Imaging of Gas Hydrates in the Northernmost South China Sea from Multi-component OBS Data

More than 100 Ocean-bottom seismometers (OBS), with a relatively dense spacing of about 500-1000 m, were deployed and recovered for exploring gas hydrates in the northernmost South China Sea. P-wave velocity models have been determined from travel-time inversion of hydrophone and vertical components of OBS data whereas the Poisson’s ratio models are determined from shear waves, converted at the sea floor and the bottom-simulating reflector (BSR), selected from two horizontal components of OBS data. A layer-stripping and Monte-Carlo inversion of the blocky model of the Poisson’s ratio is applied. Furthermore, based on P-wave velocity, Poisson’s ratio and rock physics of the three-phase effective medium, saturation of gas hydrates is estimated. The results show that hydrates are imaged by a relatively low Poisson’s ratio (0.44-0.46) below anticlines and free gas is characterized by a relatively high Poisson’s ratio (0.485-0.5) beneath most of the BSR. We also observe that saturation of hydrates (30%) in the passive continental margin of the South China Sea is greater than that (15-25%) in the active accretionary wedge off SW Taiwan.
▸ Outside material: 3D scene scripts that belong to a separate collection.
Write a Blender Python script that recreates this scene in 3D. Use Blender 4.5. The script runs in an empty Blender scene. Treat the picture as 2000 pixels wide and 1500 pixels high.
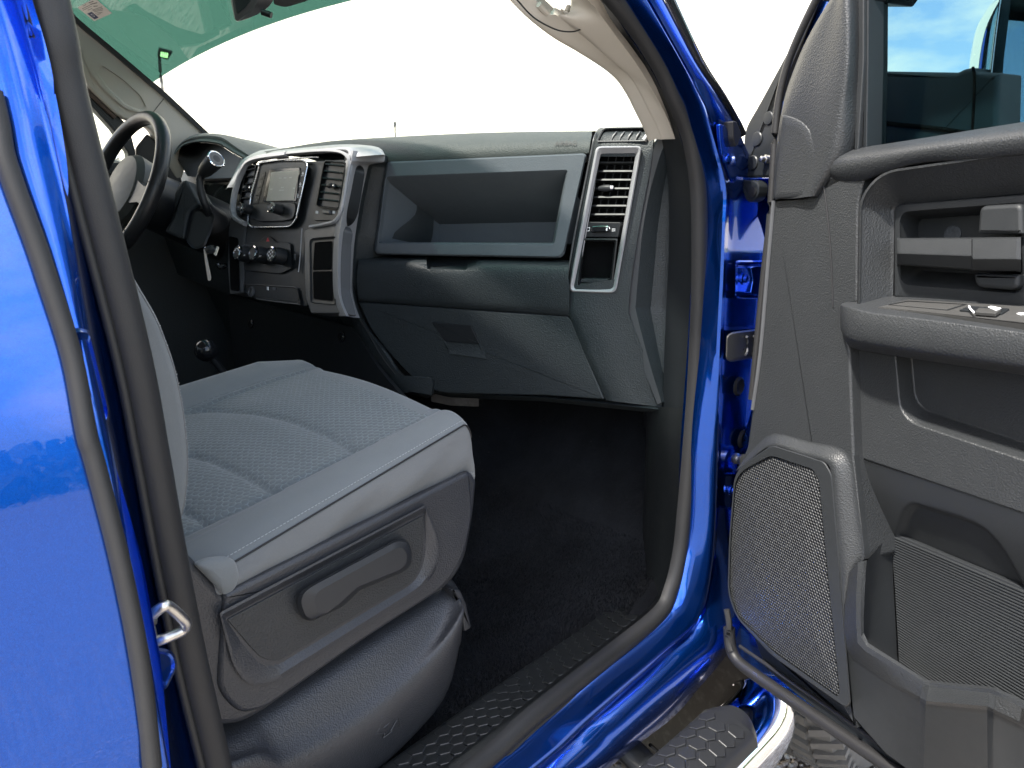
import bpy, bmesh, math, random
from mathutils import Vector, Matrix
random.seed(7)
SC = bpy.context.scene
COL = SC.collection
R = math.radians

# ------------------------------------------------------------------ camera, sky, sun, exposure
EYE = Vector((0.0, 0.0, 1.40))
YAW, PITCH, FPX = 44.4, 12.95, 1500.0
cam_d = bpy.data.cameras.new('camera')
cam = bpy.data.objects.new('camera', cam_d)
COL.objects.link(cam)
cam.location = EYE
cam.rotation_euler = (R(90 - PITCH), 0, R(YAW - 90))
cam_d.sensor_width = 36
cam_d.lens = 27
cam_d.clip_start = 0.02
cam_d.clip_end = 2000
cam_d.dof.use_dof = True
cam_d.dof.focus_distance = 1.25
cam_d.dof.aperture_fstop = 14
SC.camera = cam

SUN_DIR = Vector((-0.54, 0.05, 0.84)).normalized()      # towards the sun
sun_d = bpy.data.lights.new('sun', 'SUN')
sun_d.energy = 2.4
sun_d.angle = R(3.0)
sun_d.color = (1.0, 0.95, 0.87)
sun = bpy.data.objects.new('sun', sun_d)
COL.objects.link(sun)
sun.rotation_euler = (-SUN_DIR).to_track_quat('-Z', 'Y').to_euler()

W = bpy.data.worlds.new('World')
SC.world = W
W.use_nodes = True
wt = W.node_tree
wt.nodes.clear()
def wn(t, **k):
    n = wt.nodes.new(t)
    for a, b in k.items(): setattr(n, a, b)
    return n
w_out = wn('ShaderNodeOutputWorld')
w_bg = wn('ShaderNodeBackground')
w_sky = wn('ShaderNodeTexSky', sky_type='NISHITA', sun_disc=False)
w_sky.sun_elevation = math.asin(SUN_DIR.z)
w_sky.sun_rotation = math.atan2(SUN_DIR.x, SUN_DIR.y)
w_sky.air_density = 1.0; w_sky.dust_density = 2.2; w_sky.ozone_density = 1.2
w_tc = wn('ShaderNodeTexCoord')
w_map = wn('ShaderNodeMapping')
w_map.inputs['Scale'].default_value = (1.0, 1.0, 2.6)
w_map.inputs['Location'].default_value = (0.35, 1.9, 0.4)
wt.links.new(w_tc.outputs['Generated'], w_map.inputs['Vector'])
w_n = wn('ShaderNodeTexNoise'); w_n.inputs['Scale'].default_value = 2.6
w_n.inputs['Detail'].default_value = 9; w_n.inputs['Roughness'].default_value = 0.58
wt.links.new(w_map.outputs[0], w_n.inputs['Vector'])
w_r = wn('ShaderNodeValToRGB')
w_r.color_ramp.elements[0].position = 0.485; w_r.color_ramp.elements[0].color = (0, 0, 0, 1)
w_r.color_ramp.elements[1].position = 0.62; w_r.color_ramp.elements[1].color = (1, 1, 1, 1)
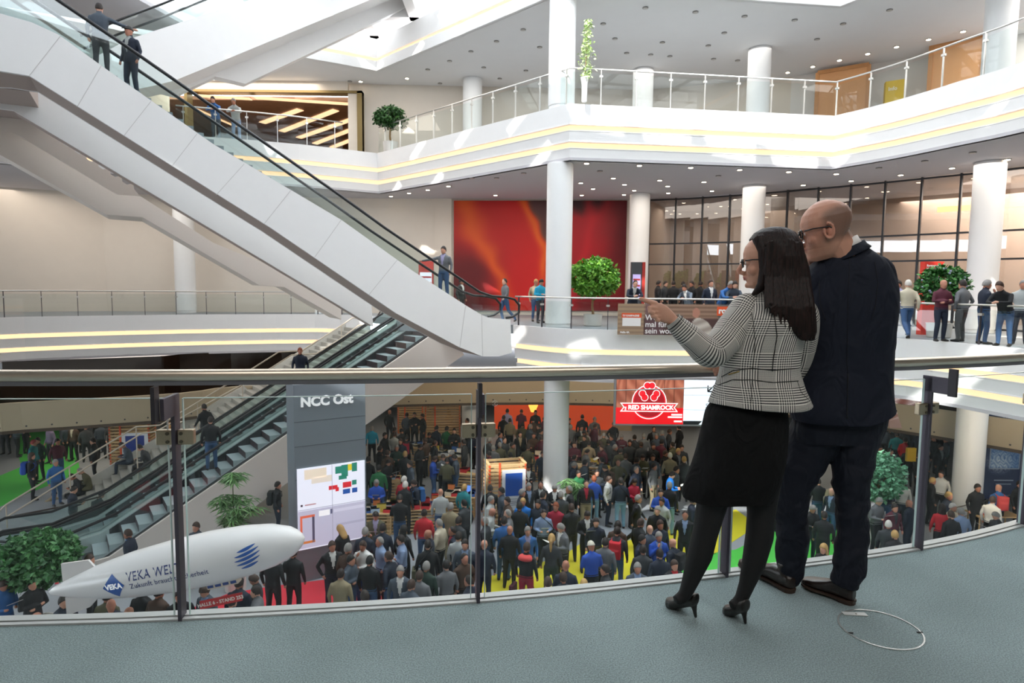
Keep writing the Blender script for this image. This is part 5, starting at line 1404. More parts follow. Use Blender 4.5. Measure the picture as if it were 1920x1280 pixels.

Origin of Gas Hydrates Imaged from the Acoustic Basement in the Northernmost South China Sea by Using OBS

During the survey of TAiwan Integrated GEodynamics Research (TAIGER) in 2009, we recovered 36 ocean-bottom seismometers (OBS) along 3 multi-channel seismic (MCS) profiles for investigating the origin of gas hydrates in the northernmost South China Sea off SW Taiwan. In the accretionary prism of the Manila subduction zone, we observed gas hydrates accumulated in the closed areas where were formed by folding imaged from a strong variation of the lateral velocity (3-4.5 km/s) in the acoustic basement. In the continental slope, gas was migrated from the rifting basement to the anticline. The rifting basement with a relatively low velocity of 3-4.5 km/s in the extended continent of the northernmost South China Sea resulted from magma intrusion along normal faults since the paleo-seafloor spreading. We suggest that gas generated in the deeper structures may be migrated along faults to accumulate hydrates in the sedimentary layers.